Hariri è il fondatore del “Partito del Movimento Futuro”, che governa la Repubblica del Libano in una coalizione con Samir Gagea, capo della componente cristiana dell’elettorato. Seguono l’influente movimento sciita “Hezbollah” sostenuto dall’Iran guidato da Hassan Nasrallah ed il Movimento Patriottico Cristiano Libero del ministro degli Esteri, Jibran Bassil.

Le dimissioni di Hariri hanno creato un pericoloso vuoto di potere che tutti i partiti della coalizione vogliono evitare, superando necessariamente le proprie divisioni interne e proponendo la costituzione di un governo d’emergenza capace di allontanare la possibilità, oggi reale, di un tracollo finanziario e guerra civile tra le parti.

Persino Walid Jumblat, capo dei drusi, sostenitore delle dimissioni, attualmente esprime il forte sostegno ad un’eventuale piano d’emergenza.

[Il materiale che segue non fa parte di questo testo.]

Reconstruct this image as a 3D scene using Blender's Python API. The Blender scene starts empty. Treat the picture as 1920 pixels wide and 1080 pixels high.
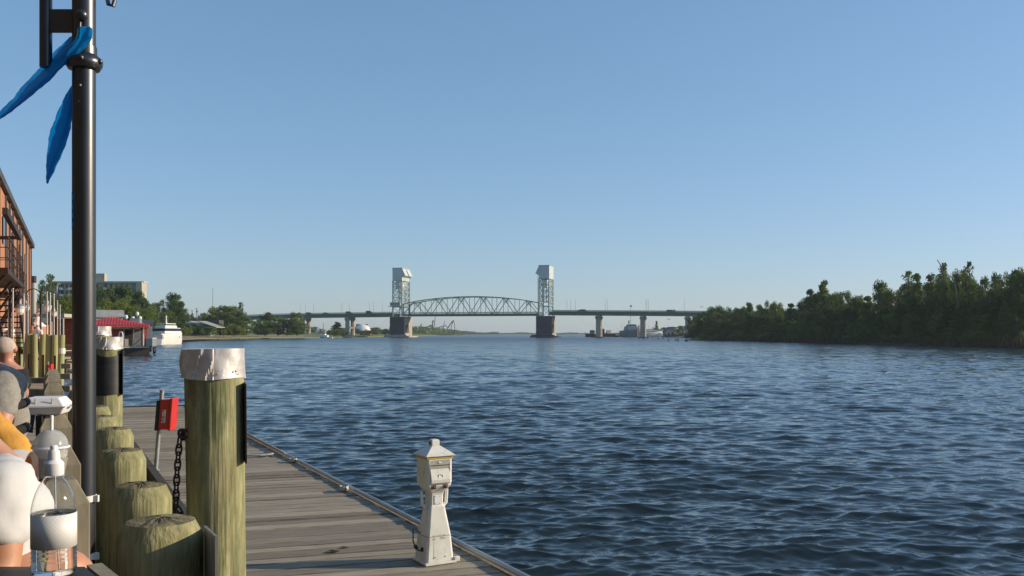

Hassan Nasrallah leader del movimento sciita Hezbollah

La situazione, come spesso accade in Medio Oriente, è ancora confusa e facilmente mutevole.

Tra le legittime ambizioni dei leaders di partito, spiccano quelle ritenute più realizzabili di Saad Hariri che alle ultime elezioni ha avuto una sensibile erosione del suo elettorato. Per questo egli ha ora la necessità di mantenere le sue posizioni politiche nell’attuale governo, avendo così la possibilità di curare maggiormente gli interessi dei suoi elettori. Inoltre, gli consentirebbe di seguire meglio la ripresa economica nel ruolo di Primo Ministro.

In passato, il Libano ha conosciuto altri episodi di violenza urbana generati dai giovani della seconda guerra israelo-libanese del 2006 (la prima fu nel 1982) cooptati poi in movimenti ognuno dei quali con un capo politico ed una struttura prevalentemente settaria.

Le odierne proteste in Libano non dimostrano alcuna ispirazione verso movimenti politici, tanto meno se settari. Anzi, tutti i leaders politici sono convintamente bollati come corrotti, incapaci e pertanto dannosi per la gestione degli affari di Stato.

La giovane età dei manifestanti e gli striscioni esposti nel corso delle sfilate dimostrano, piuttosto, espressioni sia di solidarietà interreligiosa che di località. Rifiutano le élite politiche e condannano gli indisponenti privilegi dei quali godono la classe politica ed industriale.

Emergono solo istanze popolari con scarsa adesione alla politica, specie se dogmatica o religiosa, che molto hanno in comune con gli sconvolgimenti di piazza attualmente attivi nel mondo: Cile, Irak, Hong Kong ed altri.

Le forze di polizia hanno avuto un comportamento conciliante. Lungi dallo schierarsi in agmen quadratum, evitano costantemente il peggioramento del conflitto, specie a Beirut.

Qualunque sarà il prossimo governo, l’attuale oppure un altro d’emergenza, esso dovrà adottare misure rapide per soddisfare i bisogni essenziali della popolazione, sia con prestiti bancari internazionali capaci di restaurare le finanze statali che con l’immediata importazione di derrate alimentari per la società e per l’infanzia.

Probabilmente l’ostacolo più grosso sarà liberarsi (…anche per i libanesi!) di una classe politica che finora ha dimostrato così grave noncuranza per la tutela dello Stato ed il benessere della popolazione.